カスタマーハラスメント、いわゆる「カスハラ」という言葉を耳にする機会が増えています。過剰なクレームや理不尽な要求によって、働く人が深刻なストレスや被害を受けるケースも少なくありません。こうした状況を受け、2025年6月には参院本会議でカスタマーハラスメント対策に関する法案が可決されました。本記事では、そもそもカスタマーハラスメントとは何かや法案の概要についてご紹介します。
カスタマーハラスメントについて
カスタマーハラスメント(カスハラ)とは、顧客や取引先がサービス提供者や従業員に対して、過度な要求や暴言、威圧的な態度、不当なクレームなどを繰り返し行う行為を指します。
たとえば、ミスに対して必要以上に大声で怒鳴る、土下座を要求する、長時間にわたり執拗な謝罪を求めるなどが典型例です。
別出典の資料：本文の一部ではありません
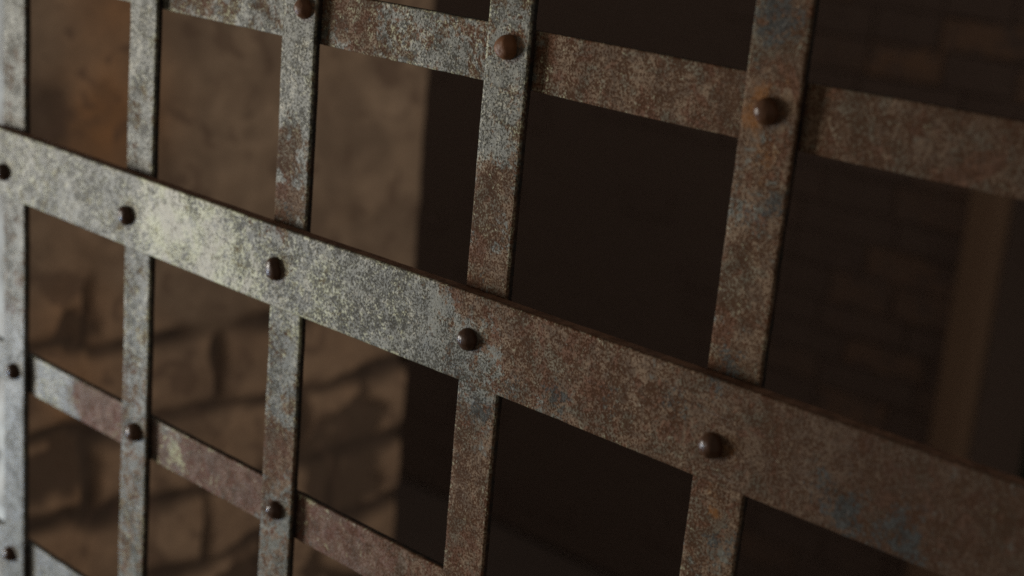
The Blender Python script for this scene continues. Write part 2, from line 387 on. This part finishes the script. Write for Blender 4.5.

こうした行為は、働く人の精神的・身体的な健康に悪影響を与え、職場環境を悪化させる大きな要因となっています。企業側も顧客対応の中で、どこまでが正当な要求で、どこからがハラスメントに該当するのか判断に迷うことが少なくありません。
近年、社会全体でこの問題への関心が高まり、法整備やガイドラインの整備が進められています。
令和2年に施行されたカスハラ対策と企業の取り組み
カスタマーハラスメント(カスハラ)は、年々深刻化しています。厚生労働省が実施した「令和2年度 職場のハラスメントに関する実態調査」では、約3割の職場でカスハラが発生していると報告されています。
こうした状況を受け、厚労省は令和4年に「カスタマーハラスメント対策企業マニュアル」を公表し、企業に具体的な対応策を示しました。以下では、その内容をもとに、企業が取るべき対策をご紹介します。
カスハラ防止に向けた事前準備が重要
カスタマーハラスメントの防止には、事前の準備が欠かせません。まず企業は、基本方針や姿勢を明確にし、従業員に対して社内ルールを周知する必要があります。
そのうえで、相談対応体制の整備や対応手順の策定、教育・研修の実施を行うことが重要です。あらかじめ対応の流れを明確にしておくことで、現場の従業員も安心して対応できます。
実際にカスハラが発生した際の対応
実際にカスハラが発生した場合、迅速で適切な対応が求められます。まずは、被害状況の正確な把握と事実確認を行い、必要に応じて事情を知る関係者からも聞き取りを行うケースも多いです。
従業員への配慮も欠かせず、プライバシー保護や不利益取り扱いの禁止も周知徹底する必要があります。こうした積み重ねが、従業員の安心感と信頼につながります。
心身への影響を防ぐための継続的な取組み
カスハラは従業員の心身に大きな影響を及ぼします。厚労省の調査では、被害者の67.6%が「怒りや不安を感じた」と回答し、46.2%が「仕事への意欲が低下した」としています。繰り返し被害を受けた人の中には、不眠や通院、服薬を必要とするケースも少なくありません。
こうした深刻な事態を防ぐには、企業全体で継続的に取り組む姿勢が重要です。行動指針の整備や、従業員への教育、取引先との連携強化など、日頃からの備えが求められています。
2025年6月に可決されたカスハラ対策法とは
2025年6月に参議院本会議でカスハラ対策を盛り込んだ改正・労働施策総合推進法が可決・成立しました。働く人が安心して職務に取り組めるよう、企業には新たな対応が求められることになります。
社会通念を超えた迷惑行為に企業の対応が義務化
今回の法改正では、カスタマーハラスメントを「顧客や取引先、施設利用者などの言動が、社会通念上許容される範囲を超え、労働者の就業環境を害する行為」と定義しました。
これにより、これまで曖昧だったカスハラの線引きが明確化され、企業は被害の防止や早期対応に取り組むことが法的に義務づけられます。
悪質なクレーム、長時間の謝罪要求、威圧的な言動など、働く人が受ける過剰な要求に対して企業が適切に対応する仕組みづくりが今後一層重要になります。
厚労省が今後示す具体策に注目
具体的な対策については、厚生労働省が今後策定する指針に盛り込まれる予定です。企業は、カスハラに対する方針を定めて従業員に周知することや、相談窓口の設置・整備、相談対応の手順づくりなどが求められる見通しです。
これにより、現場で働く従業員が被害に遭った際に、会社として迅速かつ適切な対応が取れる体制が整えられることが期待されています。
まとめ
令和2年の法改正では、企業にカスタマーハラスメント対策として事前準備や相談体制の整備、教育・研修などの取り組みが求められるようになりました。そして2025年6月には、さらに一歩踏み込んだカスハラ対策法が可決され、社会通念を超えた迷惑行為への対応が企業の義務となりました。厚生労働省は今後具体的な指針を示す予定であり、企業には被害防止と従業員の安心確保に向けた一層の取り組みが期待されています。